Non che questo dipenda strettamente da te.

Ho scoperto di avere sepolto qualcosa sotto mille lenzuoli,
teli agli specchi per un lutto inventato,
tartine stantie e dalie appassite.

Ho bisogno di una mano di bianco.
Ecco tutto.

Thursday, July 1, 2010

Vibrato notturno

Ho dormito con te sul palmo come un carillon.
Suonavi una musica sempre diversa.

Mi sono svegliata abbracciata
al cuscino nero dei cattivi pensieri,
incapace di ricacciare il suono nel sogno e di chiudere il pugno.

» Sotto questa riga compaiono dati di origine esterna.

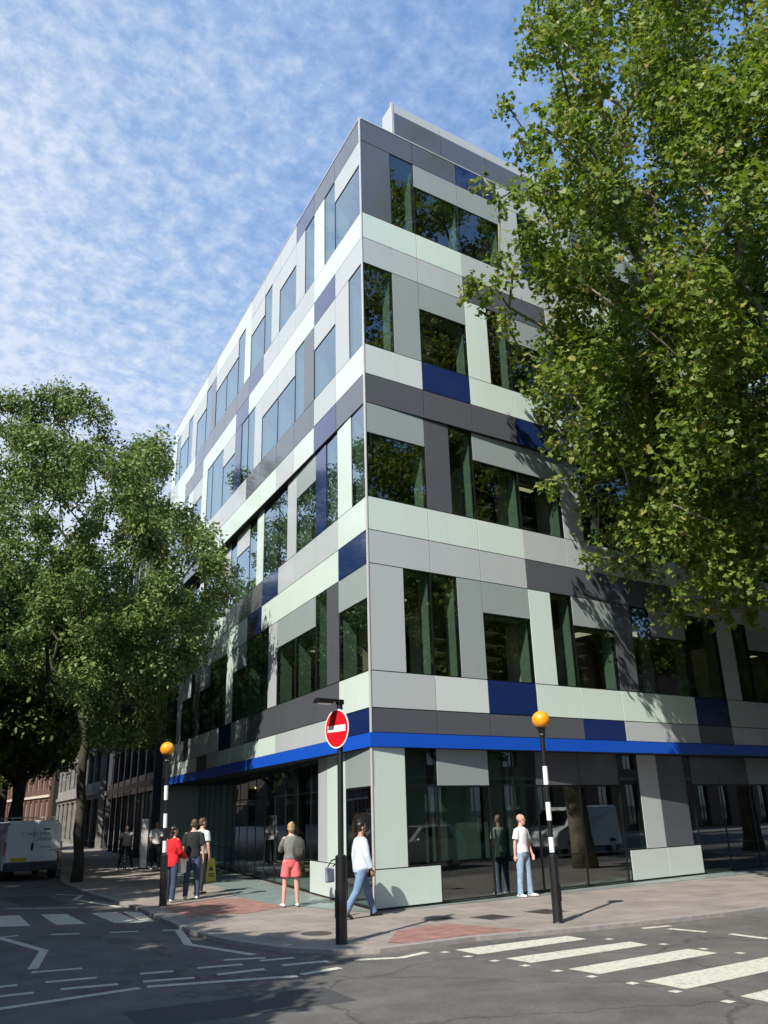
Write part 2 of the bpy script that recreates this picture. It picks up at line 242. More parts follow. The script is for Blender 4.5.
PLANE_CLUMPS=[(10.3,-6.3,21.7,0.9),(12.1,-7.3,25.3,1.0),(7.0,-5.5,21.5,0.8),(14.1,-3.6,10.2,0.9),(19.1,-2.4,19.2,1.1),(9.6,-3.1,19.1,0.9),(6.2,-2.3,15.5,0.8),(6.3,-6.8,11.6,0.9),(5.1,-8.7,15.2,0.9),(11.9,-8.3,23.3,1.1),(6.0,-5.5,19.4,0.8),(3.3,-7.9,19.8,0.8),(12.9,-2.6,10.0,1.1),(4.0,-2.8,11.8,0.8),(10.5,-7.3,24.2,0.9),(5.7,-8.2,15.6,0.9),(10.4,-6.2,15.2,1.1),(15.5,-4.3,22.5,1.1),(11.8,-2.2,14.3,0.9),(19.3,-2.9,21.9,0.9),(14.5,-3.0,12.2,0.9),(5.3,-3.9,13.4,0.5),(9.6,-7.1,16.6,1.1),(6.0,-8.3,10.6,0.8),(8.7,-6.9,12.5,0.8),(5.3,-8.8,17.9,0.9),(13.7,-2.7,17.4,1.0),(3.3,-7.1,12.1,1.1),(5.4,-3.9,17.3,0.8),(13.8,-5.9,21.8,1.1),(8.3,-6.4,11.6,1.1),(14.2,-2.2,23.9,1.1),(15.9,-2.2,10.6,1.0),(10.0,-2.2,16.7,0.8),(5.0,-6.4,20.1,1.1),(7.8,-5.3,9.3,0.9),(6.4,-7.2,22.7,1.1),(10.3,-4.7,12.2,0.8),(15.9,-5.5,24.0,0.9),(7.4,-4.3,9.1,1.0),(11.0,-2.4,9.5,0.8),(15.6,-3.3,14.2,1.1),(6.0,-2.5,22.1,0.7),(3.8,-8.3,13.3,0.9),(6.8,-4.5,18.1,0.8),(9.2,-4.4,23.8,1.0),(3.7,-4.5,15.1,0.6),(8.3,-8.4,17.9,1.0),(5.5,-6.1,12.9,0.8),(5.4,-6.0,22.3,1.1),(7.4,-7.1,8.5,1.1),(5.5,-3.0,15.2,0.7),(10.3,-3.7,14.1,1.0),(7.6,-7.4,22.7,0.8),(3.2,-5.5,16.0,0.5),(9.4,-5.5,14.6,0.9),(11.1,-3.4,16.5,1.0),(3.7,-5.3,17.0,0.6),(3.0,-4.2,14.1,0.7),(16.1,-4.7,20.4,0.9),(4.7,-4.6,22.1,0.8),(13.6,-3.2,20.2,1.1),(3.9,-8.4,15.9,0.9),(9.7,-7.0,17.7,0.9),(10.3,-3.5,11.5,1.0),(3.5,-5.4,20.2,0.8),(10.6,-4.7,24.2,0.8),(9.2,-3.9,9.0,0.8),(4.6,-3.3,15.2,0.8),(4.5,-10.2,16.8,0.8),(3.7,-5.1,12.4,0.6),(6.5,-4.2,8.3,1.1),(10.8,-6.1,11.9,1.0),(4.7,-6.7,11.1,1.1),(4.5,-7.5,20.2,0.8),(7.1,-5.2,23.9,0.9),(6.2,-6.9,9.1,1.1),(14.8,-5.0,21.9,0.8),(13.2,-3.5,9.0,0.9),(8.8,-9.1,21.2,1.0),(3.9,-6.8,10.8,1.0),(5.5,-7.4,16.3,0.9),(11.6,-2.3,24.9,1.1),(7.9,-6.3,16.0,0.9),(17.6,-3.0,13.4,1.1),(11.5,-6.1,24.5,1.0),(10.9,-6.9,16.9,1.0),(7.1,-4.0,13.8,1.1),(4.6,-4.7,16.8,0.7),(10.1,-3.7,21.8,1.1),(14.9,-5.8,19.0,0.8),(6.9,-5.2,18.9,1.0),(11.7,-4.2,21.1,0.9),(17.5,-3.4,18.4,0.8),(8.4,-2.4,16.9,0.7),(11.7,-2.1,18.1,1.0),(9.3,-7.7,23.2,0.8),(4.0,-7.6,16.7,1.0),(6.6,-4.8,10.9,1.1),(16.1,-3.5,24.1,1.1),(3.9,-4.3,18.9,0.6),(4.9,-3.1,12.6,0.6),(16.4,-3.4,13.7,1.1),(16.8,-2.1,16.9,1.0),(13.8,-4.4,13.4,0.9),(9.8,-4.2,13.7,0.8),(9.5,-6.0,21.0,1.0),(8.3,-7.3,20.9,1.1),(12.0,-3.3,18.5,1.1),(4.4,-8.8,11.1,0.8),(9.4,-4.0,12.7,1.0),(4.0,-3.7,16.6,0.8),(18.5,-3.0,15.6,1.0),(8.4,-5.3,15.4,0.9),(2.9,-3.2,15.4,0.7),(8.4,-6.0,17.6,1.1),(8.9,-4.9,22.2,1.0),(4.8,-8.1,16.4,1.1),(8.0,-4.8,10.5,1.0),(8.5,-2.2,12.8,0.9),(6.9,-3.4,9.2,1.1),(14.8,-4.7,25.3,0.8),(9.5,-5.7,15.6,1.1),(9.5,-4.8,11.7,0.8),(5.0,-9.3,16.6,1.0),(11.3,-7.2,20.0,0.8),(12.2,-5.8,16.5,1.1),(6.8,-4.2,16.4,0.8),(12.6,-2.1,20.6,1.0),(10.5,-4.5,8.7,1.1),(5.6,-5.5,11.2,0.8),(7.0,-5.2,15.4,0.8),(4.9,-2.4,13.4,0.8),(6.7,-6.2,14.0,0.9),(10.5,-2.3,15.8,1.0),(5.1,-4.1,16.4,0.6),(9.1,-8.7,18.3,0.8),(3.3,-7.6,14.7,0.9),(4.6,-4.7,15.4,0.8),(10.2,-3.1,20.2,0.8),(5.9,-3.2,18.6,0.7),(5.8,-6.5,18.9,1.1),(4.1,-7.5,18.9,0.9),(4.7,-5.8,9.1,1.1),(6.1,-9.0,18.4,1.1),(6.0,-5.1,7.7,0.9),(10.1,-2.3,11.6,0.8),(4.4,-2.5,15.5,0.7),(8.5,-3.8,23.7,0.9),(9.0,-4.3,14.3,1.1),(7.2,-4.5,12.6,0.9),(6.8,-2.7,8.7,1.0),(12.3,-4.7,12.6,1.0),(8.1,-4.5,13.3,0.8),(6.6,-4.6,9.3,0.9),(7.7,-3.0,12.6,0.8),(10.3,-2.4,7.7,0.9),(3.7,-3.1,14.9,0.9),(3.9,-3.9,11.8,1.0),(10.2,-2.2,10.2,0.8),(9.4,-2.7,8.1,0.9),(9.8,-3.5,8.1,0.9),(5.5,-2.2,12.2,0.7),(7.5,-3.9,11.6,1.0),(8.6,-3.5,13.0,1.0),(6.3,-3.0,11.0,0.7),(5.7,-2.9,13.8,0.7),(7.6,-2.5,10.4,0.9),(9.1,-2.9,12.7,0.9),(6.4,-1.8,14.4,1.0),(6.2,-4.6,13.7,0.7),(6.7,-2.1,12.7,0.9),(5.4,-3.6,11.0,0.6),(11.6,-4.4,14.8,1.0),(9.2,-4.1,11.2,0.7),(9.7,-2.1,15.1,0.8),(4.0,-4.0,10.8,0.6),(4.4,-3.1,10.7,0.6),(6.3,-4.1,14.4,1.0),(11.4,-1.8,11.3,0.7),(9.0,-4.5,13.4,0.8),(9.8,-3.0,13.7,0.6),(8.1,-2.0,11.7,0.9),(7.8,-4.4,14.7,0.8),(4.7,-3.5,10.1,1.0),(6.4,-4.2,10.0,0.9),(11.6,-3.1,12.1,0.7),(12.1,-4.7,11.5,0.8),(8.8,-4.7,10.6,0.9),(7.8,-3.4,8.3,0.9),(6.4,-3.3,12.8,0.8),(12.4,-3.2,10.3,0.8),(11.3,-2.4,13.4,1.0),(11.3,-3.3,9.3,0.7),(5.6,-2.0,13.6,0.7),(7.3,-1.7,11.1,0.8),(11.6,-4.8,10.0,1.0),(6.3,-3.6,11.7,0.9),(9.5,-2.5,9.3,0.9),(4.3,-3.1,13.7,0.7),(10.8,-3.2,14.8,1.0),(10.6,-4.7,14.6,1.0),(9.1,-1.7,9.9,0.7),(5.4,-3.9,12.3,1.0),(5.6,-1.6,14.6,0.8),(5.9,-3.5,8.1,0.9),(11.7,-3.4,15.4,0.6),(7.0,-2.4,13.9,0.6),(10.7,-2.5,10.9,0.8),(6.0,-5.0,6.8,0.6),(8.9,-2.3,10.5,0.5),(10.1,-2.5,8.4,0.5),(9.1,-3.1,10.6,0.5),(7.8,-3.2,9.4,0.5),(7.1,-2.0,8.9,0.6),(6.9,-5.6,7.2,0.6),(6.7,-5.4,6.6,0.6),(5.9,-3.0,8.6,0.7),(6.5,-1.9,10.6,0.7),(5.6,-5.2,9.6,0.5),(9.8,-4.9,9.7,0.5),(4.7,-4.9,8.0,0.5),(5.1,-4.5,23.5,0.5),(6.4,-3.3,24.7,0.8),(7.1,-3.5,17.7,0.7),(7.1,-4.1,21.4,0.6),(6.4,-2.8,27.6,0.7),(6.0,-5.3,22.7,0.6),(5.5,-3.3,25.3,0.6),(3.3,-3.8,21.3,0.5),(2.2,-5.3,20.1,0.7),(4.6,-2.8,17.2,0.6),(2.9,-5.3,15.1,0.6),(2.2,-5.7,13.2,0.7),(1.5,-6.0,18.5,0.7),(5.3,-5.3,23.8,0.8),(8.6,-2.2,18.7,0.6),(5.3,-3.2,21.8,0.8),(9.9,-2.4,26.0,0.8),(2.2,-6.4,17.4,0.6),(11.6,-1.7,29.2,0.8),(1.9,-6.2,14.5,0.5),(5.8,-4.7,24.4,0.5),(9.4,-1.8,20.4,0.8),(2.1,-5.3,15.6,0.8),(4.4,-5.0,23.2,0.6),(0.4,-6.3,15.0,0.6),(4.8,-4.3,18.2,0.8),(1.8,-5.9,16.1,0.7),(5.9,-4.2,19.6,0.5),(2.2,-4.3,15.8,0.6),(6.5,-4.7,25.9,0.6),(8.9,-3.1,24.7,0.5),(5.8,-3.7,26.1,0.8),(7.2,-2.7,22.3,0.7),(4.0,-2.8,19.1,0.7),(4.3,-4.5,19.9,0.5),(5.9,-5.0,20.4,0.5),(7.5,-2.8,21.5,0.8),(1.7,-6.0,19.9,0.6),(2.7,-2.0,17.9,-0.4),(3.0,-2.2,17.3,-0.4),(3.4,-2.3,17.7,-0.4),(2.1,-1.6,14.7,-0.4),(2.5,-1.7,14.6,-0.4),(2.9,-1.9,14.7,-0.4),(3.4,-2.0,15.2,-0.4),(2.7,-3.0,19.9,-0.4),(3.5,-3.0,21.8,-0.4),(3.3,-3.5,22.7,-0.4),(6.8,-2.6,6.9,-0.4),(7.0,-2.6,6.4,-0.4),(7.0,-4.0,6.1,-0.4),(9.2,-3.0,6.9,-0.4),(8.3,-4.0,6.3,-0.4),(6.8,-1.6,7.9,-0.4),(6.4,-1.4,8.7,-0.4),(6.2,-1.3,9.4,-0.4),(6.0,-1.2,10.9,-0.4),(5.3,-1.2,11.0,-0.4),(5.2,-1.2,11.9,-0.4),(5.8,-1.4,7.9,-0.4),(7.9,-2.5,6.8,-0.4),(3.2,-1.8,13.8,-0.4),(4.0,-1.5,13.3,-0.4),(4.9,-1.4,12.1,-0.4),(4.3,-1.3,12.5,-0.4),(5.4,-1.3,11.4,-0.4),(5.8,-1.3,10.1,-0.4),(4.8,-1.2,9.9,-0.4),(6.5,-4.0,6.3,-0.4),(6.9,-4.0,7.0,-0.4),(6.2,-4.0,6.7,-0.4),(7.8,-1.5,7.9,-0.4),(7.3,-1.3,8.5,-0.4),(3.1,-2.0,15.8,-0.4),(4.2,-2.0,12.8,-0.4),(5.2,-2.0,10.8,-0.4),(6.5,-1.5,9.6,-0.4),(8.6,-4.0,6.9,-0.4),(8.4,-4.0,7.5,-0.4),(3.8,-1.4,14.6,-0.4),(15.9,-7.7,11.9,1.3),(18.6,-5.9,15.0,1.2),(17.8,-7.8,17.0,1.1),(18.6,-6.6,12.8,1.0),(8.5,-11.1,16.4,1.2),(11.4,-10.0,15.3,1.1),(15.0,-12.2,15.0,1.2),(18.2,-10.4,12.3,1.1),(21.5,-8.7,14.8,1.1),(14.0,-9.4,22.2,1.4),(13.6,-10.8,8.9,1.1),(17.9,-11.4,13.2,1.1),(10.2,-9.3,13.1,1.2),(12.0,-11.0,17.9,1.2),(17.5,-10.8,16.6,1.2),(19.1,-10.7,17.0,1.0),(18.6,-6.5,11.2,1.1),(19.3,-4.2,12.7,1.3),(17.7,-6.3,9.7,1.2),(16.5,-8.6,13.5,1.3),(16.0,-9.8,17.8,1.4),(16.8,-10.8,15.4,1.0),(12.5,-10.2,7.8,1.2),(18.8,-8.8,14.8,1.1),(11.9,-10.3,9.7,1.1),(9.0,-8.0,8.8,1.1),(17.4,-4.3,10.0,1.2),(12.0,-10.5,21.7,1.1),(13.5,-9.7,10.5,1.1),(20.5,-4.9,11.7,1.1),(14.2,-8.6,19.1,1.2),(16.0,-8.2,20.7,1.3),(14.1,-10.2,17.1,1.2),(15.2,-12.0,18.0,1.1),(18.4,-8.3,8.2,1.1),(20.6,-6.9,17.4,1.1),(6.1,-10.5,13.2,1.4),(16.5,-5.8,11.2,1.2),(12.8,-10.2,16.3,1.2),(15.3,-9.2,9.6,1.0),(12.8,-12.3,11.3,1.4),(8.3,-10.0,12.7,1.3),(12.9,-10.1,23.6,1.1),(17.5,-4.2,8.0,1.3),(13.6,-10.1,12.7,1.2),(19.6,-7.7,14.0,1.4),(19.8,-5.8,16.2,1.0),(18.4,-5.8,7.7,1.1),(11.9,-12.0,14.0,1.4),(10.2,-8.3,10.3,1.3),(15.8,-5.7,7.6,1.4),(19.4,-10.1,20.0,1.1),(8.6,-8.6,10.0,1.3),(12.8,-8.2,8.3,1.3),(21.3,-8.0,11.4,1.4),(19.8,-7.5,22.0,1.4),(18.2,-8.0,13.7,1.3),(13.5,-12.8,14.3,1.1),(20.0,-10.4,15.8,1.3),(10.6,-11.1,9.7,1.3),(14.7,-10.3,14.5,1.0),(9.2,-12.0,15.9,1.3),(15.1,-7.1,8.8,1.0),(19.0,-5.6,19.5,1.4),(17.8,-9.6,9.0,1.1),(21.4,-3.7,16.3,1.2),(12.9,-9.3,19.4,1.3),(15.0,-9.2,13.5,1.1),(12.4,-9.5,13.4,1.3),(15.2,-9.3,20.8,1.0),(11.0,-9.7,16.8,1.2),(12.8,-10.9,19.5,1.1),(11.1,-11.5,21.8,1.3),(9.0,-11.5,12.9,1.3),(7.9,-10.5,17.7,1.2)]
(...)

Così mi accompagna un pensiero sfrigolante
su questo treno ghiacciato
e il mio guscio vuoto rimbomba di armonici
che faccio fatica a ripetere.

Alle sette e quarantotto,
in ritardo per il mio fioretto mattutino,
sul mio volto spiegazzato
che affondava derelitto nella coppa dei palmi
avresti visto uno spaventato accumulo elettrico,
una pioggia di atomi.

Che sia questa l'anima?

Ne vuoi un pezzetto?

Potremmo metterla in un vaso e darle da bere,
vedere che fa.
Vedere se cresce, se mette le foglie.
Insegnarle a cantare.

Siediti qui e ricomincia a suonare.

Ti ascolto.

Wednesday, June 30, 2010

Allegretto ma non troppo

Fili d'ordito.
Un rovescio un diritto un rovescio.
Un giro di spola.

Allungo la mano per toccare una guancia che non si ritira.
Dai saltelli che faccio non diresti quanto pesino queste mie gambe sformate. I fioretti le han riempite con grani d'angoscia che snocciolo al buio, svegliandomi coperta di schiuma.

Non ho sonno e decido da sola dove ho voglia di stare.
Cerco un posto nel mondo che sollevi di getto tutte le mie serrande, che cancelli le papule rosse dal bianco.
Cerco un posto dove smettere di avere paura.
Così in fondo dovrebbe esser per tutti.

Un lisciare continuo di spine, che ci porti almeno a qualcosa.